By ANDY WOLF
Amid the tightening pressures abroad, US firms saw a heavy increase in production to supply a demand that other countries were more than happy to pay for; US arms exports.
According to Fortune, “last week’s deals follow a busy April in which six foreign military deals totaled nearly $3 billion, eclipsing the $1.1 billion in sales made during the same month last year.” With sales ranging from a single 21 million dollar UH-60M helicopter for Jordanian Royal dignitaries to a staggering 1.2 million rounds of various ammunition valued at nearly $400 million, American defense industries have been making noticeable profits selling to various allies.
Although the certainty of the US Defense budget and procurement process has been in question (between threats of sequestration and the highly-controversial F-35 program, which Sen. John McCain refers to as “one of the great national scandals”), exports have skyrocketed. Even Japan, who only possesses a Self Defense Force, has procured seventeen V-22 Osprey tilt-rotor aircraft at the tune of $3 billion.
Some point to the rising tension in various hotspots to explain the proliferation of US arms abroad, which seems reasonable. One simply has to look at headlines of Middle Eastern unrest, China flexing their military muscle on land, air and sea (causing considerable concern for Japan, Indonesia, South Korea, Malaysia and the Philippines), as well as Russia taking an aggressive (though dangerously unpredictable) stance unseen since the Cold War to see where the demand for armament abroad comes from, and the US all too happy to seal the deal.

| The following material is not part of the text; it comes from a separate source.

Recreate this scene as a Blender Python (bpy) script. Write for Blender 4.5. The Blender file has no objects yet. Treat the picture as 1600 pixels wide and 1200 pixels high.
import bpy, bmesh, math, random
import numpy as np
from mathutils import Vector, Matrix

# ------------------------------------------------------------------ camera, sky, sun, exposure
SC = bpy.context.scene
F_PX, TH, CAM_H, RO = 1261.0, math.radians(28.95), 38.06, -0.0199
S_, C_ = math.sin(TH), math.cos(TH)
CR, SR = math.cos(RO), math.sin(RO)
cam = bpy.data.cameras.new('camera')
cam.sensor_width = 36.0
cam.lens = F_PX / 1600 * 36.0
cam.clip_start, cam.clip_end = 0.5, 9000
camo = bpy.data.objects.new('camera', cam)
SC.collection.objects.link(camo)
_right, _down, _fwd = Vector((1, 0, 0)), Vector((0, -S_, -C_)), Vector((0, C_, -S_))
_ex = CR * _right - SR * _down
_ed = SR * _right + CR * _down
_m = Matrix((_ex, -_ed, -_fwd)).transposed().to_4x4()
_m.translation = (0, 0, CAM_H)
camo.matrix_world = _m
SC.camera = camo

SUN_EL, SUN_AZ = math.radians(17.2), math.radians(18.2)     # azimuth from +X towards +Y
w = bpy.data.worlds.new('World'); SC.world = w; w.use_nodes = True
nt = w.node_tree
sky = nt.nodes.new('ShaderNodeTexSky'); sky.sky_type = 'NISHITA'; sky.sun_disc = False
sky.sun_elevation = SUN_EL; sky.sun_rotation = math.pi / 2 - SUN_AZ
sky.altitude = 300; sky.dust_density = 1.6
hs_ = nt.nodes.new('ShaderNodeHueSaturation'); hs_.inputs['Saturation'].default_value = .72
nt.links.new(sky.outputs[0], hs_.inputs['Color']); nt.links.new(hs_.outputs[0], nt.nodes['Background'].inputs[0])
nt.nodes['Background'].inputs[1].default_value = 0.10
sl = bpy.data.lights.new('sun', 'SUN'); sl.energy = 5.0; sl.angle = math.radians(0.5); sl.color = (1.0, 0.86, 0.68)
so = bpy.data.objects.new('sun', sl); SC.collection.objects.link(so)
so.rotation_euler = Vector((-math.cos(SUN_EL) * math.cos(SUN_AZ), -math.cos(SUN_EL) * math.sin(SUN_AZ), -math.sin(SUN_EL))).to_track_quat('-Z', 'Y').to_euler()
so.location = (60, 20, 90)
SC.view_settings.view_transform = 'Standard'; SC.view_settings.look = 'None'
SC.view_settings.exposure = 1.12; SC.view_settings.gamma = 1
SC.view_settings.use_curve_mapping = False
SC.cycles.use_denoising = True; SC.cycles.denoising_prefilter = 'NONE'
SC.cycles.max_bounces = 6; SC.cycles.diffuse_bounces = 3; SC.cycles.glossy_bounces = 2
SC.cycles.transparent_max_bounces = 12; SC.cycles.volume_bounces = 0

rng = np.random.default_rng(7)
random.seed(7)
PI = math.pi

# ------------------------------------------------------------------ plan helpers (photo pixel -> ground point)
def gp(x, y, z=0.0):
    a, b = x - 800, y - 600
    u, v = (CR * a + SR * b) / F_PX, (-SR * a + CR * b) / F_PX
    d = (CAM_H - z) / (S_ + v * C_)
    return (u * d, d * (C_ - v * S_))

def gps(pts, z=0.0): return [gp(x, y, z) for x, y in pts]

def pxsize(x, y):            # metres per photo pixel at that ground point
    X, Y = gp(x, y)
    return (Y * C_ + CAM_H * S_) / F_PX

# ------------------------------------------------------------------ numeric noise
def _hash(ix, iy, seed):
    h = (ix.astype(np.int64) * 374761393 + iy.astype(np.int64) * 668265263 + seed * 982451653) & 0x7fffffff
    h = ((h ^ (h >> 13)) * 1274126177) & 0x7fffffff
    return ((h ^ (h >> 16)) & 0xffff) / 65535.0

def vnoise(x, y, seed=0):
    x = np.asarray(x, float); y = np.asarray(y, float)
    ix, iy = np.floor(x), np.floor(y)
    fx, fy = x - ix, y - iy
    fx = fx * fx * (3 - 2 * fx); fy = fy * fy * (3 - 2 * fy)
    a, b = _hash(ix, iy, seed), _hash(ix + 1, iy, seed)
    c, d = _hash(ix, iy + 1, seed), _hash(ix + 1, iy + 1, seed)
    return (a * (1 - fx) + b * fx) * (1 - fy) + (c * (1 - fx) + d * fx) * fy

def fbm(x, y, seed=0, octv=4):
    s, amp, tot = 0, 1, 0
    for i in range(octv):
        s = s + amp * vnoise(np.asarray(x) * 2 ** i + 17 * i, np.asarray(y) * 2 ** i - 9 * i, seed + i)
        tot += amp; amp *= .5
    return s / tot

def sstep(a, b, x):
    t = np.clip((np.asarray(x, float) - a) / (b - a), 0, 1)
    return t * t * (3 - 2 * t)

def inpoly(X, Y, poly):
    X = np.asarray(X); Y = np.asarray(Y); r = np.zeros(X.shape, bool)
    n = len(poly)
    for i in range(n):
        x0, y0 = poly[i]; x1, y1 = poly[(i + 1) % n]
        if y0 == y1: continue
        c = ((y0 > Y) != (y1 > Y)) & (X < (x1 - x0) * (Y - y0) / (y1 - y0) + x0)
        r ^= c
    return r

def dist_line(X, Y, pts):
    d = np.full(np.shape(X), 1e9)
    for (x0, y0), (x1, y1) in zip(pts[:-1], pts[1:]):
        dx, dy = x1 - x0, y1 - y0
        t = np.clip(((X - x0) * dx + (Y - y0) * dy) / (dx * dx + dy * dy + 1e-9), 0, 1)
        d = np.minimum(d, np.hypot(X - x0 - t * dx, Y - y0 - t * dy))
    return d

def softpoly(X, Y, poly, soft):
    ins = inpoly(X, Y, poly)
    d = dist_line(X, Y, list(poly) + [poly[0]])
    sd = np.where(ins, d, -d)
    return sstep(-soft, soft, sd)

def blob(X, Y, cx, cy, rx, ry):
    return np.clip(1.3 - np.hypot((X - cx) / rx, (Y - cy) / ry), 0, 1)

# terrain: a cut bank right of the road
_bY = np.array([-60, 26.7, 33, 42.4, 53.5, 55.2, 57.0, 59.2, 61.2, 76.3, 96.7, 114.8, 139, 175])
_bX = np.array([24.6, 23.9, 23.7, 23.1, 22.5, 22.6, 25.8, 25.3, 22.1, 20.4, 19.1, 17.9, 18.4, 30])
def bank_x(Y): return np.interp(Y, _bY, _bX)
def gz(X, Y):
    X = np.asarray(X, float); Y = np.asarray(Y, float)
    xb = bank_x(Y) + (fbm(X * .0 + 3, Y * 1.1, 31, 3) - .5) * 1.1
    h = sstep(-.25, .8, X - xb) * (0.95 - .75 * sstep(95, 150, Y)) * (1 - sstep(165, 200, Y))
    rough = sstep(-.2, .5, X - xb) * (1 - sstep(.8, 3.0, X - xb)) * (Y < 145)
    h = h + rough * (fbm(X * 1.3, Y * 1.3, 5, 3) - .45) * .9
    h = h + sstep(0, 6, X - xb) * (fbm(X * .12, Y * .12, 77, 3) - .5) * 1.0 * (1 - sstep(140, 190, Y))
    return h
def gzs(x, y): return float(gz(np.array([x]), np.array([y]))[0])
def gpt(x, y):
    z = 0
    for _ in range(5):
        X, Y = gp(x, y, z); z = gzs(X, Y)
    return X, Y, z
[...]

Guggenheim Defense Analyst Roman Schweizer thinks the need for new security in an increasingly unstable and unpredictable global scene is pushing countries towards US defense contractors, who have what foreign militaries want. “There’s a pretty broad-based demand for these kinds of systems and US companies have the technology that sets them apart,” Schweizer stated in a recent interview with Fortune. Schweizer added, “If foreign buyers have the ability to buy those things, they will.”